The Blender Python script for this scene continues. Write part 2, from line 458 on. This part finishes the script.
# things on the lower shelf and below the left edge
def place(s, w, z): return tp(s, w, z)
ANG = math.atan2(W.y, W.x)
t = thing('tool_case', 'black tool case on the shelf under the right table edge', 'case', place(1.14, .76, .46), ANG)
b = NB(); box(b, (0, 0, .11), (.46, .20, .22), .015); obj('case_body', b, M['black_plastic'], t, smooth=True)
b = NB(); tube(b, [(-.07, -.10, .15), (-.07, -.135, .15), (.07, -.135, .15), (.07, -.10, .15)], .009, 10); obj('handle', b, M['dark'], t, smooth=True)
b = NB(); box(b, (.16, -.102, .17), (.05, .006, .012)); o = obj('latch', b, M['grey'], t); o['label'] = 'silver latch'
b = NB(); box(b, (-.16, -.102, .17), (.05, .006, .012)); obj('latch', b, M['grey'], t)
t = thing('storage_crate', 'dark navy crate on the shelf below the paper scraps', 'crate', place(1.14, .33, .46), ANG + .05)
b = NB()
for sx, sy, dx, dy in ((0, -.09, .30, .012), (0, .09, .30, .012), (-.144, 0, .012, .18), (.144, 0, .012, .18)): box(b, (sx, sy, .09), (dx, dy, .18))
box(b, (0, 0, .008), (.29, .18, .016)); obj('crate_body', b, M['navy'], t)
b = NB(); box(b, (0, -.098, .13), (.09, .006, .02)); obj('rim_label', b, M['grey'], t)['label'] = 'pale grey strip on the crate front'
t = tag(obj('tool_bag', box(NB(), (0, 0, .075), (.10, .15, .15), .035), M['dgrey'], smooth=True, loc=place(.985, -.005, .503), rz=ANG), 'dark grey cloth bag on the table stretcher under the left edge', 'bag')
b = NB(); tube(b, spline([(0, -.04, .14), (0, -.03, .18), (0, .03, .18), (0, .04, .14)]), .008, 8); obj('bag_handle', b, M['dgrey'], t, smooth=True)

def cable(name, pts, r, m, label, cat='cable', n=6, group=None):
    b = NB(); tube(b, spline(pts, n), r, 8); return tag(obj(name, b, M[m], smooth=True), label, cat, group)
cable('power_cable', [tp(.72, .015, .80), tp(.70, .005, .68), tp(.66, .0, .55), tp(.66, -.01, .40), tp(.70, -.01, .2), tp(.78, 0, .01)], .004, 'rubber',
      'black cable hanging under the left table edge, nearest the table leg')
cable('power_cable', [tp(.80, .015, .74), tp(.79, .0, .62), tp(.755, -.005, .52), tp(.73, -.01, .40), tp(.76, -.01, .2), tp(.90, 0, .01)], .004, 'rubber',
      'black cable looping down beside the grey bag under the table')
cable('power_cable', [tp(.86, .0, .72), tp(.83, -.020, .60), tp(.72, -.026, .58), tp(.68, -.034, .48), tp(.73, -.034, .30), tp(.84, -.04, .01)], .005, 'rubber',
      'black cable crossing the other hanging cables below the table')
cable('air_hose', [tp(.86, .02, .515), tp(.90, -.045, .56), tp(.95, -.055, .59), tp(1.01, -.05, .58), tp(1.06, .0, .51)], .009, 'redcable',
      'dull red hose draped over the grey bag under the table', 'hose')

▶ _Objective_
Give every line of the material again, exactly as it reads.

▶ _Written answer_
The Blender Python script for this scene continues. Write part 2, from line 458 on. This part finishes the script.
# things on the lower shelf and below the left edge
def place(s, w, z): return tp(s, w, z)
ANG = math.atan2(W.y, W.x)
t = thing('tool_case', 'black tool case on the shelf under the right table edge', 'case', place(1.14, .76, .46), ANG)
b = NB(); box(b, (0, 0, .11), (.46, .20, .22), .015); obj('case_body', b, M['black_plastic'], t, smooth=True)
b = NB(); tube(b, [(-.07, -.10, .15), (-.07, -.135, .15), (.07, -.135, .15), (.07, -.10, .15)], .009, 10); obj('handle', b, M['dark'], t, smooth=True)
b = NB(); box(b, (.16, -.102, .17), (.05, .006, .012)); o = obj('latch', b, M['grey'], t); o['label'] = 'silver latch'
b = NB(); box(b, (-.16, -.102, .17), (.05, .006, .012)); obj('latch', b, M['grey'], t)
t = thing('storage_crate', 'dark navy crate on the shelf below the paper scraps', 'crate', place(1.14, .33, .46), ANG + .05)
b = NB()
for sx, sy, dx, dy in ((0, -.09, .30, .012), (0, .09, .30, .012), (-.144, 0, .012, .18), (.144, 0, .012, .18)): box(b, (sx, sy, .09), (dx, dy, .18))
box(b, (0, 0, .008), (.29, .18, .016)); obj('crate_body', b, M['navy'], t)
b = NB(); box(b, (0, -.098, .13), (.09, .006, .02)); obj('rim_label', b, M['grey'], t)['label'] = 'pale grey strip on the crate front'
t = tag(obj('tool_bag', box(NB(), (0, 0, .075), (.10, .15, .15), .035), M['dgrey'], smooth=True, loc=place(.985, -.005, .503), rz=ANG), 'dark grey cloth bag on the table stretcher under the left edge', 'bag')
b = NB(); tube(b, spline([(0, -.04, .14), (0, -.03, .18), (0, .03, .18), (0, .04, .14)]), .008, 8); obj('bag_handle', b, M['dgrey'], t, smooth=True)

def cable(name, pts, r, m, label, cat='cable', n=6, group=None):
    b = NB(); tube(b, spline(pts, n), r, 8); return tag(obj(name, b, M[m], smooth=True), label, cat, group)
cable('power_cable', [tp(.72, .015, .80), tp(.70, .005, .68), tp(.66, .0, .55), tp(.66, -.01, .40), tp(.70, -.01, .2), tp(.78, 0, .01)], .004, 'rubber',
      'black cable hanging under the left table edge, nearest the table leg')
cable('power_cable', [tp(.80, .015, .74), tp(.79, .0, .62), tp(.755, -.005, .52), tp(.73, -.01, .40), tp(.76, -.01, .2), tp(.90, 0, .01)], .004, 'rubber',
      'black cable looping down beside the grey bag under the table')
cable('power_cable', [tp(.86, .0, .72), tp(.83, -.020, .60), tp(.72, -.026, .58), tp(.68, -.034, .48), tp(.73, -.034, .30), tp(.84, -.04, .01)], .005, 'rubber',
      'black cable crossing the other hanging cables below the table')
cable('air_hose', [tp(.86, .02, .515), tp(.90, -.045, .56), tp(.95, -.055, .59), tp(1.01, -.05, .58), tp(1.06, .0, .51)], .009, 'redcable',
      'dull red hose draped over the grey bag under the table', 'hose')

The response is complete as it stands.